Immerse yourself in the history
Cockle Creek was once home to 2,000 early European settlers, including sealers and convicts. History enthusiasts will find lots of food for thought, with Aboriginal sites, abandoned tramways, gravestones and ruins dotting the area. Be sure to walk out to the Fishers Point Navigation Light and Pilot Station ruins (2 hours return).

Find the bronze whale sculpture
During the 1830s, there were four whaling stations at Cockle Creek, with the oil used for lighting, cooking and the manufacture of soaps and corsets. The bronze sculpture of a young southern right whale at Adams Point is a tribute to this brutal history. Today, if you’re lucky, you might see a real southern right whale migrating north from June to September or migrating south between September and late October. The easy 10 minute return walk to the sculpture begins at the very end of the road, 800m past Cockle Creek Bridge.

Get some R&R at Recherche Bay
With the sand between your toes and the soothing sound of the water, your stress levels are sure to slide south at beautiful Recherche Bay. With its sheltered coastline and calm waters, the area is fantastic for boating and fishing. You might even have the whole place to yourself!

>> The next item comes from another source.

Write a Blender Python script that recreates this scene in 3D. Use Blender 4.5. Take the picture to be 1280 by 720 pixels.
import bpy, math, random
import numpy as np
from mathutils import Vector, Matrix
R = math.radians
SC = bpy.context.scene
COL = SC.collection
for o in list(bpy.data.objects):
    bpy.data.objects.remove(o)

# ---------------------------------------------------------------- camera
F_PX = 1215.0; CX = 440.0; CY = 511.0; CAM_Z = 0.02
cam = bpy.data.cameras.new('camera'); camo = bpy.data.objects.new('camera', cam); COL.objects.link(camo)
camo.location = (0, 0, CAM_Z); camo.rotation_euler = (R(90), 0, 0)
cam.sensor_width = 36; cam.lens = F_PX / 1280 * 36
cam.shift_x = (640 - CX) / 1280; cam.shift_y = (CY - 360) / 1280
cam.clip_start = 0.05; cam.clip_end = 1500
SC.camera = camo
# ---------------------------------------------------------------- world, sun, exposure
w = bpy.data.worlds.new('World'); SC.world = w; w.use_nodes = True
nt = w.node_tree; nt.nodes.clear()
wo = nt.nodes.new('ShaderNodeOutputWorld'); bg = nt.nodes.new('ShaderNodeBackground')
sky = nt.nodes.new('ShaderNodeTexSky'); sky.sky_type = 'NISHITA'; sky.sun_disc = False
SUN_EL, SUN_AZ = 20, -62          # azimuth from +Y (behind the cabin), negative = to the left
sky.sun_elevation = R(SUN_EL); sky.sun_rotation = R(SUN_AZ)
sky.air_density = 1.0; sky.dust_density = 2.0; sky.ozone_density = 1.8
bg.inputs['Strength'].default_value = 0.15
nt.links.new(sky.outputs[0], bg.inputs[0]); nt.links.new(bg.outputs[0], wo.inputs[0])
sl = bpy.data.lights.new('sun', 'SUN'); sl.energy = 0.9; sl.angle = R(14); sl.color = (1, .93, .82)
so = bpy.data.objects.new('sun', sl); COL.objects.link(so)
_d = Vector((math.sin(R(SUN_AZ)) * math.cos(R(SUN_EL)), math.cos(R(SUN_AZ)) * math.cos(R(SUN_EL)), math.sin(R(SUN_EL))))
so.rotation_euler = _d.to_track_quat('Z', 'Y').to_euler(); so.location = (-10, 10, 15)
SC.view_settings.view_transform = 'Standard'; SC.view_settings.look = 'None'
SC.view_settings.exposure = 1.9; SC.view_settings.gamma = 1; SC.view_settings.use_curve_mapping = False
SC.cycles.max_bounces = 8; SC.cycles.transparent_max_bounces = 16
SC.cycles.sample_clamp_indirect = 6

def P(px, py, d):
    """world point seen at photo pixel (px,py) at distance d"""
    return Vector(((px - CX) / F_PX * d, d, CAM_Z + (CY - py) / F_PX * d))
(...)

Explore the Southwest National Park
Cockle Creek is the southern entry point to the rugged and remote Southwest National Park, part of Tasmania’s Wilderness World Heritage Area. For a taste of the famous South Coast Track, tackle the South Cape Bay Walk (4 hours return) and enjoy some of the country’s most unspoilt coastline. Keep an eye out for curious wildlife  birdwatchers will be in their element!